The relationship between marketers and consumers has never been more complex. There's more ways to reach people, more effective ways to make it personalised, and easier to do so at scale. While tempted to deliver volume and a broad range of experiences, leading marketers are highly discerning about the type and number of touch points they have with a consumer.

Our State of the Connected Customer report found 67 per cent of customers say their standard for good experiences are higher than ever. In the rush to meet consumer demand for new and better experiences, many marketers have dialled up the personalisation and frequency.

However, greater personalisation and frequency of experiences has left many consumers wondering if their favourite hotel, activewear or juice brand is doing creepy things with the information they provide. Emails which pester, ads which are weirdly specific and not of interest and offers at the wrong time to the wrong person.

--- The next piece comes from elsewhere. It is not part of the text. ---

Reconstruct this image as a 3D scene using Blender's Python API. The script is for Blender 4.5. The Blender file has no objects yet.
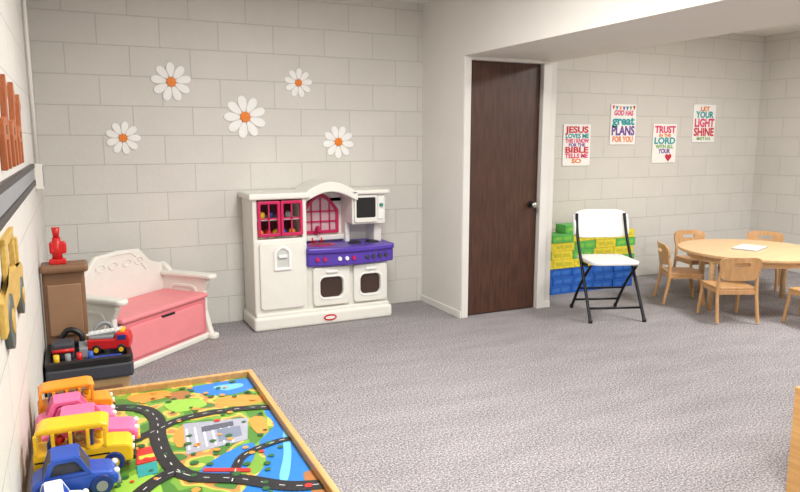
import bpy, bmesh, math, random
from mathutils import Vector, Matrix
random.seed(7)
scene = bpy.context.scene
COL = scene.collection
try:
    scene.view_settings.view_transform = 'Standard'
    scene.view_settings.look = 'None'
except Exception:
    pass

# ------------------------------------------------------------ materials
def srgb(r, g, b):
    f = lambda c: (c/255/12.92) if c/255 <= 0.04045 else ((c/255+0.055)/1.055)**2.4
    return (f(r), f(g), f(b), 1)
_m = {}
def mat(name, rgb, rough=0.5, var=0.06, scale=12.0, metal=0.0, bump=0.0, spec=0.5):
    if name in _m: return _m[name]
    m = bpy.data.materials.new(name); m.use_nodes = True
    nt = m.node_tree; b = nt.nodes['Principled BSDF']
    c = srgb(*rgb)
    tc = nt.nodes.new('ShaderNodeTexCoord')
    n = nt.nodes.new('ShaderNodeTexNoise'); n.inputs['Scale'].default_value = scale; n.inputs['Detail'].default_value = 3
    r = nt.nodes.new('ShaderNodeValToRGB')
    r.color_ramp.elements[0].position = 0.3; r.color_ramp.elements[1].position = 0.7
    r.color_ramp.elements[0].color = tuple(max(0, x*(1-var)) for x in c[:3])+(1,)
    r.color_ramp.elements[1].color = tuple(min(1, x*(1+var)) for x in c[:3])+(1,)
    nt.links.new(tc.outputs['Object'], n.inputs['Vector'])
    nt.links.new(n.outputs['Fac'], r.inputs['Fac'])
    nt.links.new(r.outputs['Color'], b.inputs['Base Color'])
    b.inputs['Roughness'].default_value = rough
    b.inputs['Metallic'].default_value = metal
    b.inputs['Specular IOR Level'].default_value = spec
    if bump:
        bp = nt.nodes.new('ShaderNodeBump'); bp.inputs['Strength'].default_value = bump; bp.inputs['Distance'].default_value = 0.01
        nt.links.new(n.outputs['Fac'], bp.inputs['Height']); nt.links.new(bp.outputs['Normal'], b.inputs['Normal'])
    _m[name] = m
    return m

def wood(name, c1, c2, axis='X', scale=6.0, rough=0.45, stretch=12):
    if name in _m: return _m[name]
    m = bpy.data.materials.new(name); m.use_nodes = True
    nt = m.node_tree; b = nt.nodes['Principled BSDF']
    tc = nt.nodes.new('ShaderNodeTexCoord'); mp = nt.nodes.new('ShaderNodeMapping')
    s = [stretch, stretch, stretch]; s['XYZ'.index(axis)] = 1.0
    mp.inputs['Scale'].default_value = s
    n = nt.nodes.new('ShaderNodeTexNoise'); n.inputs['Scale'].default_value = scale; n.inputs['Detail'].default_value = 5
    r = nt.nodes.new('ShaderNodeValToRGB')
    r.color_ramp.elements[0].position = 0.35; r.color_ramp.elements[1].position = 0.68
    r.color_ramp.elements[0].color = srgb(*c1); r.color_ramp.elements[1].color = srgb(*c2)
    nt.links.new(tc.outputs['Object'], mp.inputs['Vector']); nt.links.new(mp.outputs['Vector'], n.inputs['Vector'])
    nt.links.new(n.outputs['Fac'], r.inputs['Fac']); nt.links.new(r.outputs['Color'], b.inputs['Base Color'])
    b.inputs['Roughness'].default_value = rough
    _m[name] = m
    return m

def block_wall(name, horiz, rgb, mort):
    m = bpy.data.materials.new(name); m.use_nodes = True
    nt = m.node_tree; b = nt.nodes['Principled BSDF']; L = nt.links
    g = nt.nodes.new('ShaderNodeNewGeometry'); sp = nt.nodes.new('ShaderNodeSeparateXYZ'); cb = nt.nodes.new('ShaderNodeCombineXYZ')
    L.new(g.outputs['Position'], sp.inputs[0]); L.new(sp.outputs[horiz], cb.inputs['X']); L.new(sp.outputs['Z'], cb.inputs['Y'])
    br = nt.nodes.new('ShaderNodeTexBrick'); br.offset = 0.5
    br.inputs['Scale'].default_value = 1; br.inputs['Brick Width'].default_value = 0.406; br.inputs['Row Height'].default_value = 0.203
    br.inputs['Mortar Size'].default_value = 0.0045; br.inputs['Mortar Smooth'].default_value = 0.6; br.inputs['Bias'].default_value = 0
    c = srgb(*rgb)
    br.inputs['Color1'].default_value = c
    br.inputs['Color2'].default_value = tuple(x*0.97 for x in c[:3])+(1,)
    br.inputs['Mortar'].default_value = srgb(*mort)
    L.new(cb.outputs[0], br.inputs['Vector'])
    n = nt.nodes.new('ShaderNodeTexNoise'); n.inputs['Scale'].default_value = 45; n.inputs['Detail'].default_value = 6; n.inputs['Roughness'].default_value = 0.65
    L.new(g.outputs['Position'], n.inputs['Vector'])
    n2 = nt.nodes.new('ShaderNodeTexNoise'); n2.inputs['Scale'].default_value = 2.2; n2.inputs['Detail'].default_value = 8; n2.inputs['Roughness'].default_value = 0.7
    L.new(g.outputs['Position'], n2.inputs['Vector'])
    r2 = nt.nodes.new('ShaderNodeValToRGB'); r2.color_ramp.elements[0].position = .3; r2.color_ramp.elements[1].position = .7
    r2.color_ramp.elements[0].color = (0.93, 0.93, 0.925, 1); r2.color_ramp.elements[1].color = (1, 1, 1, 1)
    L.new(n2.outputs['Fac'], r2.inputs['Fac'])
    mx = nt.nodes.new('ShaderNodeMix'); mx.data_type = 'RGBA'; mx.blend_type = 'MULTIPLY'; mx.inputs['Factor'].default_value = 1
    L.new(br.outputs['Color'], mx.inputs['A']); L.new(r2.outputs['Color'], mx.inputs['B'])
    L.new(mx.outputs['Result'], b.inputs['Base Color'])
    ma = nt.nodes.new('ShaderNodeMath'); ma.operation = 'MULTIPLY_ADD'; ma.inputs[1].default_value = -1.0
    ms = nt.nodes.new('ShaderNodeMath'); ms.operation = 'MULTIPLY'; ms.inputs[1].default_value = 0.6
    L.new(n.outputs['Fac'], ms.inputs[0]); L.new(br.outputs['Fac'], ma.inputs[0]); L.new(ms.outputs[0], ma.inputs[2])
    bp = nt.nodes.new('ShaderNodeBump'); bp.inputs['Strength'].default_value = 0.45; bp.inputs['Distance'].default_value = 0.006
    L.new(ma.outputs[0], bp.inputs['Height']); L.new(bp.outputs['Normal'], b.inputs['Normal'])
    b.inputs['Roughness'].default_value = 0.55
    return m

def carpet():
    m = bpy.data.materials.new('carpet'); m.use_nodes = True
    nt = m.node_tree; b = nt.nodes['Principled BSDF']; L = nt.links
    g = nt.nodes.new('ShaderNodeNewGeometry')
    n = nt.nodes.new('ShaderNodeTexNoise'); n.inputs['Scale'].default_value = 105; n.inputs['Detail'].default_value = 5; n.inputs['Roughness'].default_value = 0.85
    L.new(g.outputs['Position'], n.inputs['Vector'])
    r = nt.nodes.new('ShaderNodeValToRGB'); cr_ = r.color_ramp
    cr_.elements[0].position = 0.38; cr_.elements[0].color = srgb(88, 84, 86)
    cr_.elements[1].position = 0.62; cr_.elements[1].color = srgb(208, 203, 204)
    e = cr_.elements.new(0.5); e.color = srgb(150, 145, 147)
    L.new(n.outputs['Fac'], r.inputs['Fac'])
    n2 = nt.nodes.new('ShaderNodeTexNoise'); n2.inputs['Scale'].default_value = 3.5; n2.inputs['Detail'].default_value = 5
    mp = nt.nodes.new('ShaderNodeMapping'); mp.inputs['Scale'].default_value = (0.6, 2.2, 1); mp.inputs['Rotation'].default_value = (0, 0, 0.35)
    L.new(g.outputs['Position'], mp.inputs['Vector']); L.new(mp.outputs['Vector'], n2.inputs['Vector'])
    r2 = nt.nodes.new('ShaderNodeValToRGB'); r2.color_ramp.elements[0].position = 0.3; r2.color_ramp.elements[1].position = 0.7
    r2.color_ramp.elements[0].color = (0.88, 0.88, 0.88, 1); r2.color_ramp.elements[1].color = (1.05, 1.05, 1.05, 1)
    L.new(n2.outputs['Fac'], r2.inputs['Fac'])
    mx = nt.nodes.new('ShaderNodeMix'); mx.data_type = 'RGBA'; mx.blend_type = 'MULTIPLY'; mx.inputs['Factor'].default_value = 1
    L.new(r.outputs['Color'], mx.inputs['A']); L.new(r2.outputs['Color'], mx.inputs['B'])
    L.new(mx.outputs['Result'], b.inputs['Base Color'])
    b.inputs['Roughness'].default_value = 1; b.inputs['Specular IOR Level'].default_value = 0.05
    bp = nt.nodes.new('ShaderNodeBump'); bp.inputs['Strength'].default_value = 0.55; bp.inputs['Distance'].default_value = 0.01
    L.new(n.outputs['Fac'], bp.inputs['Height']); L.new(bp.outputs['Normal'], b.inputs['Normal'])
    return m

# ------------------------------------------------------------ geometry helpers
def empty(name, loc=(0, 0, 0), rz=0.0, sc=None):
    o = bpy.data.objects.new(name, None); o.location = loc; o.rotation_euler = (0, 0, rz)
    if sc: o.scale = sc
    o.empty_display_size = 0.05; COL.objects.link(o); return o

def add(name, me, m, parent=None, bevel=0.0, smooth=False, seg=2):
    o = bpy.data.objects.new(name, me); COL.objects.link(o)
    if m is not None and len(me.materials) == 0: me.materials.append(m)
    if parent: o.parent = parent
    if smooth:
        for p in me.polygons: p.use_smooth = True
    if bevel > 0:
        md = o.modifiers.new('bevel', 'BEVEL'); md.width = bevel; md.segments = seg; md.limit_method = 'ANGLE'; md.angle_limit = math.radians(35)
    return o

def box(name, parent, m, lo, hi, bevel=0.0, rot=None, seg=2):
    me = bpy.data.meshes.new(name); bm = bmesh.new()
    bmesh.ops.create_cube(bm, size=1)
    c = [(a+b)/2 for a, b in zip(lo, hi)]; s = [abs(b-a) for a, b in zip(lo, hi)]
    for v in bm.verts: v.co = Vector((v.co.x*s[0], v.co.y*s[1], v.co.z*s[2]))
    bm.to_mesh(me); bm.free()
    o = add(name, me, m, parent, bevel, False, seg); o.location = c
    if rot: o.rotation_euler = rot
    return o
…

Delivering value has several important elements:

  • Aligning sales, service, marketing and commerce to one common customer journey can ensure teams aren’t going rogue and delivering experiences which don’t feel right or are poorly timed
  • Focus groups and customer research are crucial to uncovering whether what you’re doing is hitting the mark while uncovering red flags
  • Be transparent with customers on how their data is used, the relationships you have with third parties and the value exchange your brand is providing
  • Empower customers to choose their own data sharing settings in an easy to access and update process. Our research has found that for 92% of customers, the ability to control what personal information is collected makes them more likely to trust a company with that information

Remember, just because you can, doesn’t mean you should. With an aligned team, delivering experiences in a transparent way based on customer needs and wants you can truly delight your customers, have them convert into advocates for your brand and become the benchmark for truly outstanding customer experiences.